If it wasn’t the “Welcome to Hell” signs at the airport, it was the bell boy at the team hotel performing a throat-slitting gesture as the players arrived.
Or the deliberately timed phone calls during the night to disrupt sleep, and the mud and flags thrown at the bus to the stadium.
Or the riot police bundling players down the steps to the locker room with their shields after the match.
Manchester United’s first Champions League match against Galatasaray at the Turkish team’s Ali Sami Yen Stadium has gone down in lore. Thirty years later, United is back in Istanbul and again fighting to stay in the competition — something it failed to do back in 1993.
“It was probably the most intimidating atmosphere I ever played in,” then-United midfielder Bryan Robson has said.
Wednesday’s match against Galatasaray promises to be as — if not more — fiery.
There’s plenty on the line, too, like there was in 1993 when United could only draw 0-0 and was eliminated on away goals after a 3-3 draw at Old Trafford to miss out on a place in the group stage.
This time, a defeat would end United’s chances of reaching the round of 16, with Erik ten Hag’s team having lost three of its first four Group A matches — including at home to Galatasaray on Oct. 3.
United starts the game in last place on three points, one behind both Galatasaray and FC Copenhagen. Bayern Munich is on 12 and has already qualified as group winner ahead of its home match against Copenhagen.
United has played away to Galatasaray twice in the Champions League since 1993 but wasn’t in the same qualification jeopardy in those trips.
“You have to stay calm in your head and not get too emotional,” United manager Erik ten Hag said Tuesday. “You need emotion but you need to control it. Don’t give them anything, don’t give the referee anything.
“You have to stay away from such moments. We know how to deal with it. You have to play confidently and make it your game.”
Former United midfielder Mike Phelan played in that game in Istanbul 30 years ago, when Eric Cantona received a red card late in the final minutes, and said United will need its senior players to step up.
“I think you’ve got to control the game because you can’t control the atmosphere,” Phelan said.
“You might be able to, in a little way, if your retention of the ball is good and you’re not making mistakes, then you control the game, control the ball, and that can silence the crowd — don’t encourage the crowd.”

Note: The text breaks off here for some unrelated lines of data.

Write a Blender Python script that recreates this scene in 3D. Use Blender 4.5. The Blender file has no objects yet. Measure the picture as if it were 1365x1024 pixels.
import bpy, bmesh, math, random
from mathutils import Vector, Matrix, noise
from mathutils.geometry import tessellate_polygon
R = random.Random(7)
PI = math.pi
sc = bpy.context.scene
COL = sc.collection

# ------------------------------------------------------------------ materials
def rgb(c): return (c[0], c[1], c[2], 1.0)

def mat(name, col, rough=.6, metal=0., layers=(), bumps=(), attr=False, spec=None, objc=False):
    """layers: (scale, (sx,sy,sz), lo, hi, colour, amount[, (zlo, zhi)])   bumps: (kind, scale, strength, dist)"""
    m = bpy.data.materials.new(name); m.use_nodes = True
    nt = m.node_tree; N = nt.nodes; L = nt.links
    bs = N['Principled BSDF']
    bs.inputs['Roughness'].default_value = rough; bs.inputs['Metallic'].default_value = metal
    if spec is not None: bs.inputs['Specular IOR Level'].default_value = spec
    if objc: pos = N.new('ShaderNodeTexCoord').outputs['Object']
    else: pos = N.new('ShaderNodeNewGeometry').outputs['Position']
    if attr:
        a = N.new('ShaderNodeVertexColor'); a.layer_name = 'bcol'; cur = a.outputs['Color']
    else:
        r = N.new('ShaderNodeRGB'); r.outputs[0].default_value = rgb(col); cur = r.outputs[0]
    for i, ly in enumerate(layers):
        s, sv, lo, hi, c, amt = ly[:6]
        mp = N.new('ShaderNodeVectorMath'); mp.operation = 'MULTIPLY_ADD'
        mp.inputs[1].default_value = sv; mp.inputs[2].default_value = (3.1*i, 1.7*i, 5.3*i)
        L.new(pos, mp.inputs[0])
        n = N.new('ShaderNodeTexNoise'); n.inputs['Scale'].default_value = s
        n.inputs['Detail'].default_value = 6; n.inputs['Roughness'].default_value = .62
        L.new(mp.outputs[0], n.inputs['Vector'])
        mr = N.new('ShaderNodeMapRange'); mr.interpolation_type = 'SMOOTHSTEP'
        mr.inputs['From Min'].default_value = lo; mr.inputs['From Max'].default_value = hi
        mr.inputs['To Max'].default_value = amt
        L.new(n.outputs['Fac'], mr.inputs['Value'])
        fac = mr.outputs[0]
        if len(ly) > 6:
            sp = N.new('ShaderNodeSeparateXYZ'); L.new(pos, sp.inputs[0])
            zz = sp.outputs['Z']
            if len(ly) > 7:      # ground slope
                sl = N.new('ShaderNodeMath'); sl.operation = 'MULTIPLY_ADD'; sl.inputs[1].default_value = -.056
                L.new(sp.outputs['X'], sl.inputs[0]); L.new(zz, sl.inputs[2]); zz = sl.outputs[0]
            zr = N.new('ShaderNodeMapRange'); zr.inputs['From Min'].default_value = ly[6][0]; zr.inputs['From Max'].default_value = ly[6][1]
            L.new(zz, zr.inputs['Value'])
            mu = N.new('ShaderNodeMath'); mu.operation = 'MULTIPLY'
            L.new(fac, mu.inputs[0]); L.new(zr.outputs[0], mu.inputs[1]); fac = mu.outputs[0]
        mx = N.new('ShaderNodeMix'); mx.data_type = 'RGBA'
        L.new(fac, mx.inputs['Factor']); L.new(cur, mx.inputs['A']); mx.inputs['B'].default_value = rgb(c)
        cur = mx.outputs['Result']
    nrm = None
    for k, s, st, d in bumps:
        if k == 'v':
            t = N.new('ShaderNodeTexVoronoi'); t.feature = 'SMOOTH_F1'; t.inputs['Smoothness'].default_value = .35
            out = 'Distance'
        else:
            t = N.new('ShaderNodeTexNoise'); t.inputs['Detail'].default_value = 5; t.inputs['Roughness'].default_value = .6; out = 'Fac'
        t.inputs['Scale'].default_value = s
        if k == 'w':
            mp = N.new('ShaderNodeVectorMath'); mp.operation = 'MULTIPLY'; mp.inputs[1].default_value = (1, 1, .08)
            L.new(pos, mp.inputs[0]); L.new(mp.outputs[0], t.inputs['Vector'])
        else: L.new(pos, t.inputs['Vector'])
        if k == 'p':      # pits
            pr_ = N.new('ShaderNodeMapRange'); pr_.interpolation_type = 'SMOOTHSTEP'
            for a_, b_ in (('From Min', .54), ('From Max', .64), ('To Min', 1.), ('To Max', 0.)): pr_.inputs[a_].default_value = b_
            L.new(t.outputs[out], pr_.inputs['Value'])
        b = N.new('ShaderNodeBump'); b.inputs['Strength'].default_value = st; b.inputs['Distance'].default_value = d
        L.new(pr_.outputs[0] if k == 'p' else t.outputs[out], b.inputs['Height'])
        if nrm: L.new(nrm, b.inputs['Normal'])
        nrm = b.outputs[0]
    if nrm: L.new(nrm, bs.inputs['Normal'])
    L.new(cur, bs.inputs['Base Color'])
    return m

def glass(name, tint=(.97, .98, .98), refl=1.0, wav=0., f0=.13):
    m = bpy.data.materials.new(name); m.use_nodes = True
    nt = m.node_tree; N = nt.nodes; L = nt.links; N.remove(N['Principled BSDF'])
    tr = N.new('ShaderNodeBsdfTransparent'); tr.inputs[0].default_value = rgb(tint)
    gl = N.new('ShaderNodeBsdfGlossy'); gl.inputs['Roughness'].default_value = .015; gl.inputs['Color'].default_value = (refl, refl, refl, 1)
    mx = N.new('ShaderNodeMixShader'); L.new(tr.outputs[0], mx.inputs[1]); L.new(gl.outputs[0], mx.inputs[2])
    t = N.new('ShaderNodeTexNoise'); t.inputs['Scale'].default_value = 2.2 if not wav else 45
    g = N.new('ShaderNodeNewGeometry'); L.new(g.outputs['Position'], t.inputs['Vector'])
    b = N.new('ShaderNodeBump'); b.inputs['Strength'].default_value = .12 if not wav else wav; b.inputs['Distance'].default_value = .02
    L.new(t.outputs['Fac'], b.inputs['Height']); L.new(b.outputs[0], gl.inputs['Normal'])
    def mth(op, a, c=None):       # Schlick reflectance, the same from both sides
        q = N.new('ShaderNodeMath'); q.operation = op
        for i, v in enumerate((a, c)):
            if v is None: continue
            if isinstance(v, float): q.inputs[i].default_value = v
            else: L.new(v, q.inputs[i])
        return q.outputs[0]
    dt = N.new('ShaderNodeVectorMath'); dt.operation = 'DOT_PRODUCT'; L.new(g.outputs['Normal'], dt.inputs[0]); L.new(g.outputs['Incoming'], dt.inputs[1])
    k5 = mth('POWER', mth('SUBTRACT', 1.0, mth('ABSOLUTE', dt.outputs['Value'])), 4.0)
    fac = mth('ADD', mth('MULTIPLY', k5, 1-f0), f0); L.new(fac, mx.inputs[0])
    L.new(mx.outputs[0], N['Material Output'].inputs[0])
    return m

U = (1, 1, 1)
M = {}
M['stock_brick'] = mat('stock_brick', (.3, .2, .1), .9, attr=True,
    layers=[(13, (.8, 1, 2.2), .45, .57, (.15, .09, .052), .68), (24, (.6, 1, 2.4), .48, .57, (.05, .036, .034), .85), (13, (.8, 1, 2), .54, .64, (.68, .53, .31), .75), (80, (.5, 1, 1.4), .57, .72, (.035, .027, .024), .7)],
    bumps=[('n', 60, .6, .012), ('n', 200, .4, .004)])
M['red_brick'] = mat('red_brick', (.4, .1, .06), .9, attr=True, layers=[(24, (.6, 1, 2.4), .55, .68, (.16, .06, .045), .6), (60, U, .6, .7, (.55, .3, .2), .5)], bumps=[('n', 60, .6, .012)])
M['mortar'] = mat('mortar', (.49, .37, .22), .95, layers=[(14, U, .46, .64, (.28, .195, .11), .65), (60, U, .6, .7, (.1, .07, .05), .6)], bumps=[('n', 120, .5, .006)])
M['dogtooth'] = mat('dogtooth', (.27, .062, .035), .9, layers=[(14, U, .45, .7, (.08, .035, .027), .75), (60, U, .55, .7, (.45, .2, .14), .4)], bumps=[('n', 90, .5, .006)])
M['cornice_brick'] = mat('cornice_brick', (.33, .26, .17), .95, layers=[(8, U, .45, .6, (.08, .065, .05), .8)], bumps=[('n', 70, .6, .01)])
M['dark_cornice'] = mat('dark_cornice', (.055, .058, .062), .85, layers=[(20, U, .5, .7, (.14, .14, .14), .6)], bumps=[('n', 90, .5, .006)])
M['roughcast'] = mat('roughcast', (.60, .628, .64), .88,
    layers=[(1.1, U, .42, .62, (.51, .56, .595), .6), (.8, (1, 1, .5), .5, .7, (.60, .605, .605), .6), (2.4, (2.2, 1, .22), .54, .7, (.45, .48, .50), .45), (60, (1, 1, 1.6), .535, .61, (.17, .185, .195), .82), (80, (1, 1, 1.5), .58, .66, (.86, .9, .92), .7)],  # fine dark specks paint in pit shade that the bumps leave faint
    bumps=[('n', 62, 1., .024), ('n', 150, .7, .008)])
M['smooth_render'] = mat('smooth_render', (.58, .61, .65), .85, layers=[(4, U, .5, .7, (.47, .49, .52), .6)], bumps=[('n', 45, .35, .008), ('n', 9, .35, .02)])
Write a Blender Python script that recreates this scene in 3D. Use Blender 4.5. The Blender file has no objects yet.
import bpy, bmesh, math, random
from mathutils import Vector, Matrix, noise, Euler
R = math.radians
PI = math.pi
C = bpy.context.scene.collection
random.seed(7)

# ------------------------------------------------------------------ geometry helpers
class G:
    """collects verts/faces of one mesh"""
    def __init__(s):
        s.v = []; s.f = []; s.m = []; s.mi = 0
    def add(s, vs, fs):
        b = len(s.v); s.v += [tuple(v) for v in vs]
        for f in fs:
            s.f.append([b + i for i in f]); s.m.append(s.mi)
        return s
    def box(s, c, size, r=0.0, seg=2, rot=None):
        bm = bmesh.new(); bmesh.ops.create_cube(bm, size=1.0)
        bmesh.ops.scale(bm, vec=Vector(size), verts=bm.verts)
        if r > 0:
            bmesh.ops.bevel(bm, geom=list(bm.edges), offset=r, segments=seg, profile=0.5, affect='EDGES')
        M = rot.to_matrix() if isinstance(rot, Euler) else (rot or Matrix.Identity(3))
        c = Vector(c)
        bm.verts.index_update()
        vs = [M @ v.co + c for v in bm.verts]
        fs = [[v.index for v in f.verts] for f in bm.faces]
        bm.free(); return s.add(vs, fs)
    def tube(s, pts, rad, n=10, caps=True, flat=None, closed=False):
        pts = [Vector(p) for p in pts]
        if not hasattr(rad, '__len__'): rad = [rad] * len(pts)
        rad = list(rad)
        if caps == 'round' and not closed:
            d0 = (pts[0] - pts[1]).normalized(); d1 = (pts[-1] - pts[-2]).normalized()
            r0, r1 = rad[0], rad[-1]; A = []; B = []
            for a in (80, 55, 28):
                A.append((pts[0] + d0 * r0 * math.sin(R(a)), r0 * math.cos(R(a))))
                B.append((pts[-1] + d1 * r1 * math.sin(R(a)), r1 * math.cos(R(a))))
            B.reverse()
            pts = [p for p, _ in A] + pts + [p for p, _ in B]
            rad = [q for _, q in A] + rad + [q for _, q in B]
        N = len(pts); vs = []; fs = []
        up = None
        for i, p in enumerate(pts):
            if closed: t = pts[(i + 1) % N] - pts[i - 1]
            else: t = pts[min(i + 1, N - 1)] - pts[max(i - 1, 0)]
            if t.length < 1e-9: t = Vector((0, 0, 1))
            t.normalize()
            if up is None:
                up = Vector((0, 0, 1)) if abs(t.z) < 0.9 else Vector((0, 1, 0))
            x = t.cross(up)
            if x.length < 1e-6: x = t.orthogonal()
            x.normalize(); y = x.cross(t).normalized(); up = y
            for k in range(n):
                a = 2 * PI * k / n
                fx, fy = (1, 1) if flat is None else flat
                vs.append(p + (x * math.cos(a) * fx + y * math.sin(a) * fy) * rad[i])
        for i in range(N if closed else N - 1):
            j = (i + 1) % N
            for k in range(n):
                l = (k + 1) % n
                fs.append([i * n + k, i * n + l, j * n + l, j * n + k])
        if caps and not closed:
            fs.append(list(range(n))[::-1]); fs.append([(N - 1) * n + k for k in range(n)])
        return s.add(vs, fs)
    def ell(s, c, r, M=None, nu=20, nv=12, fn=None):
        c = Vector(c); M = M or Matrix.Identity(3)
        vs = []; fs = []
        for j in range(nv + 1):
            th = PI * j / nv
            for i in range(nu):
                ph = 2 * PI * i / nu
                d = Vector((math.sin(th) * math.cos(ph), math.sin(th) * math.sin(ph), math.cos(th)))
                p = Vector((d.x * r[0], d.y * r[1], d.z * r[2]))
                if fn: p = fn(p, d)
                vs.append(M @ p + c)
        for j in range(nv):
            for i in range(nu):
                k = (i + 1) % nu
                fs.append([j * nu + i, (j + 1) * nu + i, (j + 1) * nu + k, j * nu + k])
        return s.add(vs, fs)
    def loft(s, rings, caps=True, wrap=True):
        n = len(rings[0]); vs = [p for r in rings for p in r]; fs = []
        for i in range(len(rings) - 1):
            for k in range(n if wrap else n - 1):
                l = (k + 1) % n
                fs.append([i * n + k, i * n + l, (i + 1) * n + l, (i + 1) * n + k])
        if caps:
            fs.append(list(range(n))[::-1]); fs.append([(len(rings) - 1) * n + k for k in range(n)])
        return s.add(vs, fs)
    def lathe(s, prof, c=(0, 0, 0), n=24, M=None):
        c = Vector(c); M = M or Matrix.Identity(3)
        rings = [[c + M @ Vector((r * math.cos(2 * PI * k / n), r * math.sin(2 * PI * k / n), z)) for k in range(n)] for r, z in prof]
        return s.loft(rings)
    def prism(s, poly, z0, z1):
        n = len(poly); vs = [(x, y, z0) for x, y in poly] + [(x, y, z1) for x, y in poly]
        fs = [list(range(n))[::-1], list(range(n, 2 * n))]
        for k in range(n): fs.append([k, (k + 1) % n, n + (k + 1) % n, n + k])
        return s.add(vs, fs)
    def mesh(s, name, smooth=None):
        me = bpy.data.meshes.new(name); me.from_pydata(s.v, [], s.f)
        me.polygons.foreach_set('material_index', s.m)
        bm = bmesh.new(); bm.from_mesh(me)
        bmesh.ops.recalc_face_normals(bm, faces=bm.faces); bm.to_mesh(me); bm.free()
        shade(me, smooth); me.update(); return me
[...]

Ten Hag said he would have no concerns playing Kobbie Mainoo, an 18-year-old holding midfielder enjoying his breakthrough at United, in such an intense game.
Mainoo was one of United’s best players in the 3-0 win at Everton in an all-action display in his first Premier League start where he led the press in midfield, launched attacks and even cleared the ball off the line to deny Everton a goal.
“If players are good enough, they are old enough,” Ten Hag said at a news conference Tuesday, before downplaying the excitement surrounding Mainoo.
“That was one performance. You have to do it on a consistent basis. Kobbie is so mature he knows that. And we are confident he will do it but you have to prove it.”
Galatasaray, which is second in the Turkish league and only behind Fenerbahce on goal difference, has a former United player in winger Wilfried Zaha in its team and has plenty of players with experience of English soccer. Tanguy Ndombele and Davinson Sanchez — who both played for Tottenham — and ex-Arsenal midfielder Lucas Torreira are igniting their careers after struggles in the Premier League while attackers Dries Mertens and Mauro Icardi have big-game experience with former clubs Napoli and Paris Saint-Germain, in particular.
Marcus Rashford will be missing for United because he is serving a one-match ban after getting sent off against Copenhagen last time out, though striker Rasmus Hojlund might return from injury after taking part in training on Tuesday.
United appears to have turned the corner somewhat after an underwhelming start to the season, winning three of its last four games — all in the Premier League — either side of the 4-3 loss at Copenhagen that left the team’s Champions League ambitions in such peril.
“The atmosphere will be intense but as a kid you want to be at this kind of stage — a big stadium, big atmosphere,” United captain Bruno Fernandes said. “You have to enjoy the challenge.”